I’ve lost count of how many Sun N Fun’s I’ve been to. I’ve been going ever since I can remember – I’ve been to at least twenty. Family photo albums contain pictures of me at five or six years old running around Sun N Fun with popsicles. Even now, I enjoy going every single year, but admittedly they are more or less the same every time. I do not have an agenda or to-do list when I go, I just like to go and enjoy the sunny day with my wife, look at some airplanes, and just soak it all in.
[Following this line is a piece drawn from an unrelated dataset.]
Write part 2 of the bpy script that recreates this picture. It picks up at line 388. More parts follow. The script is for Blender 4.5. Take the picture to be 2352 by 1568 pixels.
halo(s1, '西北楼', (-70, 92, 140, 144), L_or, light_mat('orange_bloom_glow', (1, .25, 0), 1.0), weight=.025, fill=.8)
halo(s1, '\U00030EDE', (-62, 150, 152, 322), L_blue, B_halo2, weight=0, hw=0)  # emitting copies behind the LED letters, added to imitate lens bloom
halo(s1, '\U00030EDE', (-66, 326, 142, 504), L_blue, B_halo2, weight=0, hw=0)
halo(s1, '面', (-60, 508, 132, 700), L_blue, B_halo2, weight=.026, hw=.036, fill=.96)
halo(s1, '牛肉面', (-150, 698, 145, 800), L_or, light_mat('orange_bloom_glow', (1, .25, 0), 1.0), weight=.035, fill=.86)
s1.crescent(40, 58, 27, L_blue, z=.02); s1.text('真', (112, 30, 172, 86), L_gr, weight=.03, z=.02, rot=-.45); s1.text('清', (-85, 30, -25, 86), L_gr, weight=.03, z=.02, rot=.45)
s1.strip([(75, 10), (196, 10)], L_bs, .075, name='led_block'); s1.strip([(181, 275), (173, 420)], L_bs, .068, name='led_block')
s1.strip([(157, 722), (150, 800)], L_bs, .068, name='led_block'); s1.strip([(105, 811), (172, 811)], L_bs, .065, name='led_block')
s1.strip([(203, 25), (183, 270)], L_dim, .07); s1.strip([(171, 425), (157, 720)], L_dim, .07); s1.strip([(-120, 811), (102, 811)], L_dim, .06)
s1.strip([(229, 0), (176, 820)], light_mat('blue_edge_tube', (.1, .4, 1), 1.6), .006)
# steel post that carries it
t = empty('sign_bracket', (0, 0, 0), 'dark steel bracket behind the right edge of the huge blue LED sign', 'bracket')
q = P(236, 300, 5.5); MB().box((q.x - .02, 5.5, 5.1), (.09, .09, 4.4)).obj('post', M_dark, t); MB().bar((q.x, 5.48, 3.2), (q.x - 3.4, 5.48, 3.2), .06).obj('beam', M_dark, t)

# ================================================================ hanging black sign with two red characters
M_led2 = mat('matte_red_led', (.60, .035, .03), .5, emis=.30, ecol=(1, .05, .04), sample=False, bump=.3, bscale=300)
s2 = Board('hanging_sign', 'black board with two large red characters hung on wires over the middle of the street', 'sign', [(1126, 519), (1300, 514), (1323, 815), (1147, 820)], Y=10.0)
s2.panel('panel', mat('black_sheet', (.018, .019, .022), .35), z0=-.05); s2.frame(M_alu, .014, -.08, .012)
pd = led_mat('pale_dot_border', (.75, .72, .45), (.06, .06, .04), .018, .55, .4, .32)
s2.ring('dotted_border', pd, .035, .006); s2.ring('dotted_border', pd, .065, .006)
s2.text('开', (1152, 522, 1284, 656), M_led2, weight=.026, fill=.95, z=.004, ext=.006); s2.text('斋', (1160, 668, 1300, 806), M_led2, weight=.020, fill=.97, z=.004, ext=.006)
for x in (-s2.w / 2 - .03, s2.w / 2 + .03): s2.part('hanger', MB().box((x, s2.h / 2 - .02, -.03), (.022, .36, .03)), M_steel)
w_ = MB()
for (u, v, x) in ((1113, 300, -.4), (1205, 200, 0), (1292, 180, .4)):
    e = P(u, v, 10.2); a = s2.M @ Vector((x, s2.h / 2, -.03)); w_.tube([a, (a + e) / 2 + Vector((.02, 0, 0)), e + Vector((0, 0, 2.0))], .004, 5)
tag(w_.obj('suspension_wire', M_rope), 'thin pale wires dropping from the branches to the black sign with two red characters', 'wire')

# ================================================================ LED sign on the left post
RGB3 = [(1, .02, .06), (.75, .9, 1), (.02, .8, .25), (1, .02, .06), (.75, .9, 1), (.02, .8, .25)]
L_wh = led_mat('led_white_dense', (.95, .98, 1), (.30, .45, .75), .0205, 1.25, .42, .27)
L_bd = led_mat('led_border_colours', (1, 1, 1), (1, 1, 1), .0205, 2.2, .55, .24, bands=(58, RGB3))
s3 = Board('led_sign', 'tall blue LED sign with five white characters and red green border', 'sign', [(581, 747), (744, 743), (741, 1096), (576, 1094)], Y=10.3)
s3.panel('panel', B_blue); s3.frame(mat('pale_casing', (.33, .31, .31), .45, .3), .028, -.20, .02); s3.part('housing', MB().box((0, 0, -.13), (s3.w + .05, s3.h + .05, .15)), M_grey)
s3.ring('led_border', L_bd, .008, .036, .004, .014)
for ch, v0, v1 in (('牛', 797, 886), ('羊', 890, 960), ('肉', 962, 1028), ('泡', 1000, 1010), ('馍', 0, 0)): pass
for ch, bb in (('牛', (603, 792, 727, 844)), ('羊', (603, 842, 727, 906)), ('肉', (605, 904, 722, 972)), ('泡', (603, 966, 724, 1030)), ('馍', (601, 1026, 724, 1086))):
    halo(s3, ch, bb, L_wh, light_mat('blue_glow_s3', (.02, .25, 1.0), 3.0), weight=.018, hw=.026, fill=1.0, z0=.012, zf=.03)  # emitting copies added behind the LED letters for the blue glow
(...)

The negative side to it is that I do have a tendency to get jealous at the fly in. I am a pilot. As such, going to the fly in, in may ways, is like a young kid walking into a candy store and being told, “Just look, honey, don’t eat.” When I see all those war birds flying overhead, aerobatic airplanes galore, the sea of general aviation airplanes with tents pitched, immaculate Velocitys, and other airplanes, I can’t help but feel a bit “out of the loop” because I am not yet in a position to afford such fancy toys and didn’t take the military route where I would be able to fly the fighter jets or heavy lifts. However, as I get older, these feelings are subsiding. Not out of some overwhelming sense of apathy, but because I realize that nobody can do EVERYTHING, and furthermore, what I have done is considerable. At 27 years old, with nearly 1,900 hours TT, 1,000 hours of jet experience, and every airplane pilot rating the FAA can issue except for the ATP (could do it in two weeks if I wanted), isn’t a half bad accomplishment. Considering my youth and that all I know of aviation thus far has occurred in the last, really, 11 years, I’ve got another 40 years anyway (likely more) to continue to be involved with it in whatever capacity I so choose. It is through these eyes, that I am learning to shelf my feelings of inadequacy among so many giants at the fly-in and to embrace who I am, what I have done, and more importantly, what I will do with aviation throughout the rest of my life. Will I be able to do it ALL in the end? No. But I can do much of it and ENJOY myself along the way and it will have been worth it in the end.

Regardless of what political obstacles attempt to curtail aviation, user fees, class H, I, J, K, L airspace, etc, those who love it will figure out a way to keep doing it. However, I am of the opinion that as time goes on, it will become more and more a prerequisite that one be able to EARN LOTS OF MONEY, to be able to participate. I am in the midst of working on this last point right now!!